15 Oct 2021

Workers helping illegal migrant scheme investigation not allowed new one-off visa

9:30 am on 15 October 2021

A group of Chinese migrant workers helping authorities investigate an illegal migrant scheme are gutted that they have been excluded from the new one-off residence offer.

Mao Qun You.

Mao Qunyou was granted a limited visa to let him work while helping with the investigation. Photo: RNZ / Jessie Chiang

Some of their fellow colleagues who are not helping the case, have been left free to progress their visas through to full residency.

The Migrant Workers' Association said that's unfair and kicking the workers out of the country risks letting foreign worker trafficking continue unpunished.

It is almost four years since brick-layer Mao Qunyou moved here, returning only once during that time to see his wife and daughter in China.

He is one of the more than 50 Chinese workers who claim a New Zealand-based recruiter misled them about their pay and working rights.

Mao, along with 18 others, were given a limited visa to let them keep working while they helped Immigration New Zealand's investigation.

However, that visa doesn't qualify for the new fast track residency programme. Mao said that's unfair.

"We hope that Immigration New Zealand could treat us how they treat others," he said.

Another worker, Sheng Canhong, said men from the group who don't help the investigation, were not given these limited visas and it was ironic that some of them are now able to progress towards residency.

"They have transited into a work visa, some has a three-year work visa, but just the more than a dozen of us were singled out by Immigrations and were given this type of visa," he said.

"Why they can, but we can't? It seems to be a very simple question."

Advocate for Unite Union Mike Treen has been helping the men with their claims against their employers since early 2019. He said it makes no sense for this group of men to be treated differently.

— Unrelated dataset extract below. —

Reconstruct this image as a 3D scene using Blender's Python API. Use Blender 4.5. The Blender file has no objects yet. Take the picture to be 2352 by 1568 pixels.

"Some of those workers have become eligible for a pathway to residency, but the ones who are helping the government in this prosecution do not have a pathway to residency. We think that's just stupid and unfair," he said.

Treen said New Zealand needs them too.

"They're all workers who are needed in the construction industry in New Zealand, and the reasons that we gave pathways to people who are on regular visas still stands for these as well."

Anu Kaloti, president of Migrant Workers' Association, said these workers are helping preventing more people from falling victim of migrant worker exploitation.

"The limited purpose visa holders, they're actually doing the government a favoured by staying here and being witnesses to a very important investigation in the case of Chinese construction workers," she said.

"If we don't have those people stay on, we may never get to the bottom of this racket that these people were a victim of and then we will have more people impacted by it."

Kaloti said the workers have been here long enough and have been through lots of hardships too.

"They were badly hurt. They were grossly exploited. They were part of what I would say is like a human trafficking ring so you know from that perspective that the right thing to do here would be to include them in this new residence visa," she said.

In a statement, Andrew Craig, manager of immigration policy at the Ministry of Business, Innovation and Employment, confirmed that limited visa holders are not eligible for the new pathway because they are intended for short-term stays to allow people to achieve an express purpose.

"Other short-term visa holders are also excluded from this one-off residence pathway, such as visitors, working holiday makers, seasonal workers and short-term critical workers," he said.

"The 2021 Resident Visa focuses more on settled, skilled and scarce migrant workers, reflecting their critical part in New Zealand's economy."